Resolved: The canonical annulment process should be scrapped and the Catholic response to divorce should be reformed following the model of the Orthodox Churches.
Fr. Peter Daly, a pastor in the DC area and a columnist for NCR, argues this point in a very powerful blog post. He is approaching it from a pastoral, not a doctrinal point of view, and he makes clear some of the painful issues he confronts. Some highlights:
It is pretty clear from the Gospels that Jesus did not approve of divorce and remarriage. He says it amounts to adultery, which is pretty strong language, especially coming from Jesus. But if we are his followers, we have to at least try to deal with his teaching. Our annulment process is an attempt to take his teaching seriously and still allow people a second (or third) chance.
The problem with the process in the Roman Catholic church is that it takes what ought to be a pastoral matter and turns it into a legal one. It is complicated, often unfair, and frequently unintelligible to the participants. Some tribunals are easy. Some are hard. It can be very capricious.
One place where this is of particular concern for him are couples he meets in his RCIA program:
Annulments come up every year in our RCIA program….The thornier annulments involve people who were not Catholics at the time and had absolutely no reason to get married in a Catholic church. Ironically, they have to go through a full legal process before a church tribunal.

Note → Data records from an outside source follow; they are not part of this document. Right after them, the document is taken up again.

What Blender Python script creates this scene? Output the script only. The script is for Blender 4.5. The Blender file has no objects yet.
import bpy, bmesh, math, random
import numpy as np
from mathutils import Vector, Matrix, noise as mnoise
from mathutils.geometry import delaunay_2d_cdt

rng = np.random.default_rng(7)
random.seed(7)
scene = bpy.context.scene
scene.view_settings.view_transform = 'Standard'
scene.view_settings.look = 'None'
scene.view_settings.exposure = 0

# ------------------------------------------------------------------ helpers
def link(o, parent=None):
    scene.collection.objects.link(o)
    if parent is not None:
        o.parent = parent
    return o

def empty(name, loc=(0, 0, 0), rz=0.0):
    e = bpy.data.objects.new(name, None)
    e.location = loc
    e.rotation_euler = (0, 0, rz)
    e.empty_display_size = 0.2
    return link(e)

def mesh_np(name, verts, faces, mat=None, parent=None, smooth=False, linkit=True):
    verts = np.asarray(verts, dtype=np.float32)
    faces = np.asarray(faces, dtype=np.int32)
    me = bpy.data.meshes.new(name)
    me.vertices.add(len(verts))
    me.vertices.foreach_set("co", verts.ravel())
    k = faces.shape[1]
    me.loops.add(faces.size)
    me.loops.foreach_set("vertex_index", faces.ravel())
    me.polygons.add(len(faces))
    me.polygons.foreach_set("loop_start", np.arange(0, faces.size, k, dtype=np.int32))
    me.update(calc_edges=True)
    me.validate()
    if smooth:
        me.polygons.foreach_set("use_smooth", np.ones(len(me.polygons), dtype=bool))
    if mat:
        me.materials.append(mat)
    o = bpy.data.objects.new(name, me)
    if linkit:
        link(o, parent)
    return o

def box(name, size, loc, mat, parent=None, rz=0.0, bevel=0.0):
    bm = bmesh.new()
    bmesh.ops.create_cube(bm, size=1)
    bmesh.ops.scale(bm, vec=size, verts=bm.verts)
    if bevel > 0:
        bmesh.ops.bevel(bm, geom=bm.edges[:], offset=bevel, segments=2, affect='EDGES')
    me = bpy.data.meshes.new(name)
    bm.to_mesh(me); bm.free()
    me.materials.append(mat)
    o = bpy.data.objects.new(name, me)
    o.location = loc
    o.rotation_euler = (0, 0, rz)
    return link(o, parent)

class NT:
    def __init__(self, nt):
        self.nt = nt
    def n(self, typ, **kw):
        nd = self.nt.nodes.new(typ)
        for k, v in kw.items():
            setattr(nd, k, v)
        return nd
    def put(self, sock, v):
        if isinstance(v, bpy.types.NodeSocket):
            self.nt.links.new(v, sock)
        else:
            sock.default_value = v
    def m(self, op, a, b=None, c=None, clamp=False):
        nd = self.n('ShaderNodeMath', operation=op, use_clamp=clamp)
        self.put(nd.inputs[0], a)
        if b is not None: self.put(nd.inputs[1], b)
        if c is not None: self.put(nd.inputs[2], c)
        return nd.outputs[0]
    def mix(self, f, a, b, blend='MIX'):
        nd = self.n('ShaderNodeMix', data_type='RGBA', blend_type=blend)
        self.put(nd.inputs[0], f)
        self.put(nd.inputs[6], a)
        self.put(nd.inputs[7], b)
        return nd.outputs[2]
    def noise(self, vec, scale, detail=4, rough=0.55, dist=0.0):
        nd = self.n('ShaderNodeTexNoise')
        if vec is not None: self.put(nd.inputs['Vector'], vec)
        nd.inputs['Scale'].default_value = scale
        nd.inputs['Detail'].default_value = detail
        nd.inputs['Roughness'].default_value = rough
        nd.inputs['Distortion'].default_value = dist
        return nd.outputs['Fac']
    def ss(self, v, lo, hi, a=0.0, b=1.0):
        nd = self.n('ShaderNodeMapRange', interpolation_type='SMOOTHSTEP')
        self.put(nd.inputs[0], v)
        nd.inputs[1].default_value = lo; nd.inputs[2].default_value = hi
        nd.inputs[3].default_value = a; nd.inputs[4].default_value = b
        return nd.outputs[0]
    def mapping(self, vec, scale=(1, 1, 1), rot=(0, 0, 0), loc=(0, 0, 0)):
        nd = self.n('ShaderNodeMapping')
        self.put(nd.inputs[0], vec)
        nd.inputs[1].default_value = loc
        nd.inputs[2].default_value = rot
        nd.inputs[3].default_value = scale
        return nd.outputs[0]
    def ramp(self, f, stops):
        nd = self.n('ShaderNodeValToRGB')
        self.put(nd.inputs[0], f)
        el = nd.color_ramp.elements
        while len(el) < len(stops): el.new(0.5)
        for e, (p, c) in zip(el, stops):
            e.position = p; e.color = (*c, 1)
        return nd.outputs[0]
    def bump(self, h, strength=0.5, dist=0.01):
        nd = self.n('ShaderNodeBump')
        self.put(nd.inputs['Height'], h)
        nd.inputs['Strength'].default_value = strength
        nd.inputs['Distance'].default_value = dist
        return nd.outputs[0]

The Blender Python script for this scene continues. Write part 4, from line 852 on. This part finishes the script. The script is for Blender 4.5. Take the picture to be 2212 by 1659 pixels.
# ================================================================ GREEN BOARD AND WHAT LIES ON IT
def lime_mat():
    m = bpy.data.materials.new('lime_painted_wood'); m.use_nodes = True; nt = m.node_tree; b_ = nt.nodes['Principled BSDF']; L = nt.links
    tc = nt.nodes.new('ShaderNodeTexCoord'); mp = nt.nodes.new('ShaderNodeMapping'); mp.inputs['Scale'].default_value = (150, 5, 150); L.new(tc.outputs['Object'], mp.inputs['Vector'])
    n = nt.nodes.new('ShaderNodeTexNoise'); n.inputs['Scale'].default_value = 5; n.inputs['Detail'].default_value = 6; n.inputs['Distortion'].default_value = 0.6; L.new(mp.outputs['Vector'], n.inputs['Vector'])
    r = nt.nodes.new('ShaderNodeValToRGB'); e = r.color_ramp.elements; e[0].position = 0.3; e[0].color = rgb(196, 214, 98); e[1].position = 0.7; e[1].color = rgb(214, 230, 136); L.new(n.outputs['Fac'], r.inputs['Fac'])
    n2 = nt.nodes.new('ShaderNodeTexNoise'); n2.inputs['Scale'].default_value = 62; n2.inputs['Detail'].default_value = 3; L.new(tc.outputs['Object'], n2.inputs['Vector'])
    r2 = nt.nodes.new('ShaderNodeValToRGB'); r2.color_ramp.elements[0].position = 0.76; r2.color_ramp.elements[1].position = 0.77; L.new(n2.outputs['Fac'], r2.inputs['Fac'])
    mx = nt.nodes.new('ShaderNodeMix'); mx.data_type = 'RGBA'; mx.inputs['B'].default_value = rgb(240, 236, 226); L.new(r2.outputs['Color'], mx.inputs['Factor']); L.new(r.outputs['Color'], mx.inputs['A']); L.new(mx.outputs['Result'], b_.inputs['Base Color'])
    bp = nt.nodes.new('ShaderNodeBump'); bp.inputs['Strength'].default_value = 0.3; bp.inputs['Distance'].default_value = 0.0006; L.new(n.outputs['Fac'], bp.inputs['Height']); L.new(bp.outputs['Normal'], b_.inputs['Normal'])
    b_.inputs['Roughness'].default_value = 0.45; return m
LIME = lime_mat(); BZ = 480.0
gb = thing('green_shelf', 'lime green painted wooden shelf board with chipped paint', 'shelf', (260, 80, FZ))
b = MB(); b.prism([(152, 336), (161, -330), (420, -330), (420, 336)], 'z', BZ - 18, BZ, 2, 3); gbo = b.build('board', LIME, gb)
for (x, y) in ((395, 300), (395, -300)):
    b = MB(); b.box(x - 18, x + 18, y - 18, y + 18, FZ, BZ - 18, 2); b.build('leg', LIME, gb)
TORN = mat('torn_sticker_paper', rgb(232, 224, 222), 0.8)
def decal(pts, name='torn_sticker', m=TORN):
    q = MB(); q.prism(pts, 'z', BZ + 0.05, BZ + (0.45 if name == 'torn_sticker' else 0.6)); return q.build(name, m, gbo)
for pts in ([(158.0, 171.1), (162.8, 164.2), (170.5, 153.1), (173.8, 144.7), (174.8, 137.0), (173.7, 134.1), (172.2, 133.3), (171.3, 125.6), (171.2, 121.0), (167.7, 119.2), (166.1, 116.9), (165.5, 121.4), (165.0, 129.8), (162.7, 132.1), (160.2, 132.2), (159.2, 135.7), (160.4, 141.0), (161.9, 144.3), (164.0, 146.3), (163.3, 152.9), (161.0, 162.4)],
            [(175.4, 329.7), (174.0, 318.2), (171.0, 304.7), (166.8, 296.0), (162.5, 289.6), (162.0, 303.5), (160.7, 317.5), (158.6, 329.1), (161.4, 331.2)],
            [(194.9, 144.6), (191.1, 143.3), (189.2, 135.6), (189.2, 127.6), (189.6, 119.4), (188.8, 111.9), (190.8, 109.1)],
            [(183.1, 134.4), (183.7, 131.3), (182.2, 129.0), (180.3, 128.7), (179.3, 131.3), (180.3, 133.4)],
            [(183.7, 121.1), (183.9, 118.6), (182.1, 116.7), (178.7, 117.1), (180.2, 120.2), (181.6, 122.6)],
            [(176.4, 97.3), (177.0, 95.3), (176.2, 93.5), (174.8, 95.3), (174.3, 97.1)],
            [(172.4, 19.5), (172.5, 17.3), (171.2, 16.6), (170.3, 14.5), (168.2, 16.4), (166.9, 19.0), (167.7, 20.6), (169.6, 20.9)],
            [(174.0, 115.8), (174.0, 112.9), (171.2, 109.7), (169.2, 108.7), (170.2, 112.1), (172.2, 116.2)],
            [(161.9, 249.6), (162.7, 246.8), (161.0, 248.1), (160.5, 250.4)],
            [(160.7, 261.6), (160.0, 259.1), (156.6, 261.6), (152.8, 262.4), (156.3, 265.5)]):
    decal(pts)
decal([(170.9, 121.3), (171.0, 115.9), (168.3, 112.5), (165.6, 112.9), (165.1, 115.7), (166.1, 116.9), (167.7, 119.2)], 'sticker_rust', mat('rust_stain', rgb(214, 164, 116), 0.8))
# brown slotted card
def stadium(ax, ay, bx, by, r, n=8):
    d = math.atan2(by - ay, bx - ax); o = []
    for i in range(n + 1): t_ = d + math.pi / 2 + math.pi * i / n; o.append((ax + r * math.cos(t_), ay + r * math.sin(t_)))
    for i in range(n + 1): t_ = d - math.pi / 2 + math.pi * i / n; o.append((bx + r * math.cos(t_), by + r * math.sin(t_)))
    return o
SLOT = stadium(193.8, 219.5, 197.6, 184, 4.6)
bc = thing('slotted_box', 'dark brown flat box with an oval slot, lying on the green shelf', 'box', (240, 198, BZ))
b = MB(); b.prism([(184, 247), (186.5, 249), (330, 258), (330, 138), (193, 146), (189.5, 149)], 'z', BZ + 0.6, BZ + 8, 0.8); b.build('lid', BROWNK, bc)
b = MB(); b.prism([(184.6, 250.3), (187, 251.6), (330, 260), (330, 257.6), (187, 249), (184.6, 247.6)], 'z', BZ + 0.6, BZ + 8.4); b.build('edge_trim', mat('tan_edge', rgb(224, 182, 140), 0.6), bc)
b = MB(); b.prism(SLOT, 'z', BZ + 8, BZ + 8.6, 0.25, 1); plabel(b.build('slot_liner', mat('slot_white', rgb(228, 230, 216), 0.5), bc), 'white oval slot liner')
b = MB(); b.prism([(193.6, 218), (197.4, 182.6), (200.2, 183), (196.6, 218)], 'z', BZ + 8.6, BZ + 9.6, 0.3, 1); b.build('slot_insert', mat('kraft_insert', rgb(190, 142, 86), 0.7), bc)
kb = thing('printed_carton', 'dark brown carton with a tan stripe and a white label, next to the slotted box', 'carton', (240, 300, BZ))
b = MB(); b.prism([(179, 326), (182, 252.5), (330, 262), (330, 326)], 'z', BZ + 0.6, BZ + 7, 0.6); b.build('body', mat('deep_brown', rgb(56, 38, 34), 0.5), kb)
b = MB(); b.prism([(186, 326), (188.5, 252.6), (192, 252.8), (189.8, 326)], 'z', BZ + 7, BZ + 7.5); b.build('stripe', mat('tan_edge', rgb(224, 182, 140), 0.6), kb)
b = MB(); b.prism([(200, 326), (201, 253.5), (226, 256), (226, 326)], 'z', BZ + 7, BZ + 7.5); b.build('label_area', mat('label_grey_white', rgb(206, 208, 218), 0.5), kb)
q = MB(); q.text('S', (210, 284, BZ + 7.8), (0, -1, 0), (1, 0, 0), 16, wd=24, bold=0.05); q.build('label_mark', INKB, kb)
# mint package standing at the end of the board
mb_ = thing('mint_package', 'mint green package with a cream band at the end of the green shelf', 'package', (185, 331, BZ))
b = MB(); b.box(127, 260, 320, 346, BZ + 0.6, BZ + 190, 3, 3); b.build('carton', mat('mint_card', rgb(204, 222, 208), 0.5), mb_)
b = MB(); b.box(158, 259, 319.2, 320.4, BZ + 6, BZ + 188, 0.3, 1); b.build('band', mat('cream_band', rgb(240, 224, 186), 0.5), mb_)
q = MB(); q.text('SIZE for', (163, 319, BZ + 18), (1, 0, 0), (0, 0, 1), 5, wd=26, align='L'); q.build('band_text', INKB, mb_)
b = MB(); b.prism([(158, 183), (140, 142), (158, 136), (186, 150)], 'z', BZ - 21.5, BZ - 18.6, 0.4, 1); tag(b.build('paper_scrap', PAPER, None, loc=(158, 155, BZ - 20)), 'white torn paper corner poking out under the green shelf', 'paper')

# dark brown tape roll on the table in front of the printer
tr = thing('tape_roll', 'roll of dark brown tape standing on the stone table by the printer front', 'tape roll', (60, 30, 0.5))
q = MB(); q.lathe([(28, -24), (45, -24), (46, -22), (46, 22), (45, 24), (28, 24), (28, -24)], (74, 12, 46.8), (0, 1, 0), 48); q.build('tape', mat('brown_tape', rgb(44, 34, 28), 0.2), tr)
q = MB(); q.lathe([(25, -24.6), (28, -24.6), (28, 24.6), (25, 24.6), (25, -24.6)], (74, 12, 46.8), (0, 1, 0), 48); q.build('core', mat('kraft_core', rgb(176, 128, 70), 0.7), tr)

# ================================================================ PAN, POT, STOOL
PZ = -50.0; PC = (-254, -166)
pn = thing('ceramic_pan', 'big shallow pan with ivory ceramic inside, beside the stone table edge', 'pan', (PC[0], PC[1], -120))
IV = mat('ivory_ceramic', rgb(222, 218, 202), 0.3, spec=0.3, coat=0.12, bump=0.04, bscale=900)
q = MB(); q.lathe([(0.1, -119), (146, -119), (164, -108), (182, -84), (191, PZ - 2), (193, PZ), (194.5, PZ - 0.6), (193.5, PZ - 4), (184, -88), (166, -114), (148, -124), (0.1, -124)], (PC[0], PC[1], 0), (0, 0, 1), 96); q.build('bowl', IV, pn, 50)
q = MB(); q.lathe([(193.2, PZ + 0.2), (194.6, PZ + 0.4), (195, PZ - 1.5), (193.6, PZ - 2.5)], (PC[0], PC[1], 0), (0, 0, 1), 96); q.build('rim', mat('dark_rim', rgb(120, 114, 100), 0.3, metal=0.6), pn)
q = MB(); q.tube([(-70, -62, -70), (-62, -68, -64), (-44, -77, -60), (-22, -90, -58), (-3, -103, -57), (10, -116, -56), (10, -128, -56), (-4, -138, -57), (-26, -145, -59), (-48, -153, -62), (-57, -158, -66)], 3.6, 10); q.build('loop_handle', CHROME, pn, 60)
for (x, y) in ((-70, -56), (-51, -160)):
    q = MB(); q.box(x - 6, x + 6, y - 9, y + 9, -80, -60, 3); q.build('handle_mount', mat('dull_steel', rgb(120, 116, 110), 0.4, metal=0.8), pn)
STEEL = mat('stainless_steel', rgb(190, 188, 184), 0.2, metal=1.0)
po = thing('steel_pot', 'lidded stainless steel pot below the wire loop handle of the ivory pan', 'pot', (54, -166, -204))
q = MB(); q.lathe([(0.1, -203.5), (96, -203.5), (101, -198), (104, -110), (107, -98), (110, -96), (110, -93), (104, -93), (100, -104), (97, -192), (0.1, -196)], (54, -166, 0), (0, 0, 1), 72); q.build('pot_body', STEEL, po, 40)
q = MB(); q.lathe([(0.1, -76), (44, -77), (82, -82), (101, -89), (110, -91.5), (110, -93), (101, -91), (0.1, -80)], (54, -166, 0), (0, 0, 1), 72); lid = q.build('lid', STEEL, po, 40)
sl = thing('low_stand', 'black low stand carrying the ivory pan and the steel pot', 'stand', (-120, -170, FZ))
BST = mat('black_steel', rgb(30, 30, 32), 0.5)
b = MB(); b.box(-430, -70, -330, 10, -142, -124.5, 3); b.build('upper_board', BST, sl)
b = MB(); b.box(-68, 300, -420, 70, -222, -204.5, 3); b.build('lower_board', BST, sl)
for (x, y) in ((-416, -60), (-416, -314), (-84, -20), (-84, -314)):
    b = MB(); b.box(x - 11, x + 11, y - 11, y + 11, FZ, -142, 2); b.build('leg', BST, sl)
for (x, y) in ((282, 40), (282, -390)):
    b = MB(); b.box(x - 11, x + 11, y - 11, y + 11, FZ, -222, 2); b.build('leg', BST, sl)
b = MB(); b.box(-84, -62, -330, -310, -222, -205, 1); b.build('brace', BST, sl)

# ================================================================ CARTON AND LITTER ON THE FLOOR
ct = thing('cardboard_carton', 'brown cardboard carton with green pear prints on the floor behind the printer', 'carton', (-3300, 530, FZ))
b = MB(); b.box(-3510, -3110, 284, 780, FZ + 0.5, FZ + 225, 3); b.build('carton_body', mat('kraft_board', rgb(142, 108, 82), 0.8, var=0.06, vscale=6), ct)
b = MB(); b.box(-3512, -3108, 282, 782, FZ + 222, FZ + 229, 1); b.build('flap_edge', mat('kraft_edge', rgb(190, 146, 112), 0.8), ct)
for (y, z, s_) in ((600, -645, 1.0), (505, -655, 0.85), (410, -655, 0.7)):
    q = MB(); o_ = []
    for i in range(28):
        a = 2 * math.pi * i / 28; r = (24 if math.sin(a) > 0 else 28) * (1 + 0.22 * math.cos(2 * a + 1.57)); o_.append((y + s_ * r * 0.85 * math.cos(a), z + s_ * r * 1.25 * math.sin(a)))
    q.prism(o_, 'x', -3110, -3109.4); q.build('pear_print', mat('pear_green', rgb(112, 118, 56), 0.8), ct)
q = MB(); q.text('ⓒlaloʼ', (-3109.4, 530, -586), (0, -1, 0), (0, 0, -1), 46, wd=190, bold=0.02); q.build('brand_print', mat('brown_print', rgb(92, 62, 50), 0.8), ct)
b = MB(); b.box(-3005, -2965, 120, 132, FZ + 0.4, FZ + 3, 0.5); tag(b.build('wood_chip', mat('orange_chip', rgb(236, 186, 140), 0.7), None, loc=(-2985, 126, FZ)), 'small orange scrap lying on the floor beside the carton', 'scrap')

It is painful and pointless. They have to find witnesses, get records, take statements, dig up old contacts, and open old wounds. All of our language is legal, not pastoral. We speak of petitions, tribunals, witnesses, advocates, petitioners, defendants and evidence. It is Kafkaesque. It turns pastors into bureaucrats, to no purpose.
His solution is straightforward:
If I were pope, I would leave the decision about annulments and reception of the sacraments entirely up to the parish priest. It should be resolved in the internal forum of the confessional. The emphasis should be on mercy, not law. End of story. Move on….Let divorced and remarried people make a good confession and offer sincere contrition and a firm purpose of amendment. Then let them start again. God has forgiven us much worse.
Your response? I am sympathetic, but I can see drawbacks, particularly given the way in which secular values have permeated the Church. Paradoxically, I think this approach might work, but only if the Church took a harder line on divorce in the process.
UPDATE: a few hours after posting this and having read the first few comments, I realized that it would be helpful to post a thorough description of the Orthodox practice regarding divorce and remarriage. Bishop Athenagoras Peckstadt is the assistant Bishop of the Orthodox Archdiocese of Belgium, and he gives a very detailed overview of Orthodox theology and practice in this area.
UPDATE (1/16/14): The German bishops seem to be taking steps in this direction, despite objections from Cardinal Mueller at the Vatican.